China and the United States have also sparred over Iran, which faces tightened Western sanctions over its nuclear ambitions.
The People's Daily laid bare broader Chinese concerns about U.S.-backed action in the Arab world and beyond. China is one of the five permanent U.N. Security Council members that hold the power to veto resolutions.
In March, China abstained from a Security Council vote that authorized Western military intervention in Libya.
The resolution became the basis for a NATO air campaign that led to the overthrow of Muammar Gaddafi, despite misgivings from Beijing and Moscow about the expanded campaign, which they said went beyond the resolution.
"I think that, whatever the (Syria) resolution may have said on paper, both China and Russia worried that it could have laid the way for legitimizing another armed intervention," said Guo Xian'gang, a senior research fellow at the China Institute of International Studies, a government-run think tank in Beijing.
"Previously, on the Libya issue, China did not exercise a veto, and as a result the Western powers used armed force beyond the U.N. mandate," Guo, an expert on the Middle East, told Reuters.
"If the Libya model was applied to Syria, then it could be applied again and again, so China and Russia were more resolute this time," he said, also citing jitters about Western intentions towards Iran.

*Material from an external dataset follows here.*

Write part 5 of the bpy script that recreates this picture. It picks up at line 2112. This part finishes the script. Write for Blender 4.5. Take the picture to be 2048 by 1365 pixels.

The people's Daily cited Libya as well as Iraq and Afghanistan.
"Libya offers a negative case study. NATO abused the Security Council resolution about establishing a no-fly zone, and directly provided firepower assistance to one side," said the People's Daily.
"The calamities of Iraq and Afghanistan should be ample to wipe clear the world's eyes. Forceful prevention of a humanitarian disaster sounds filled with a sense of justice and responsibility," the paper said.
"But are not the unstoppable attacks and explosions over a decade after regime change a humanitarian disaster?" it said.
Other Chinese newspapers also rejected Western criticism of China's veto, including the military's Liberation Army Daily and the Global Times, a popular tabloid with an unabashedly nationalist view on international affairs.
"This vote by China was above all a vote on trends on the Middle East," the Global Times said in an editorial.
"The Chinese people are starting to believe that Western opinion is habitually hostile to China and there's no use at all in trying to curry favor."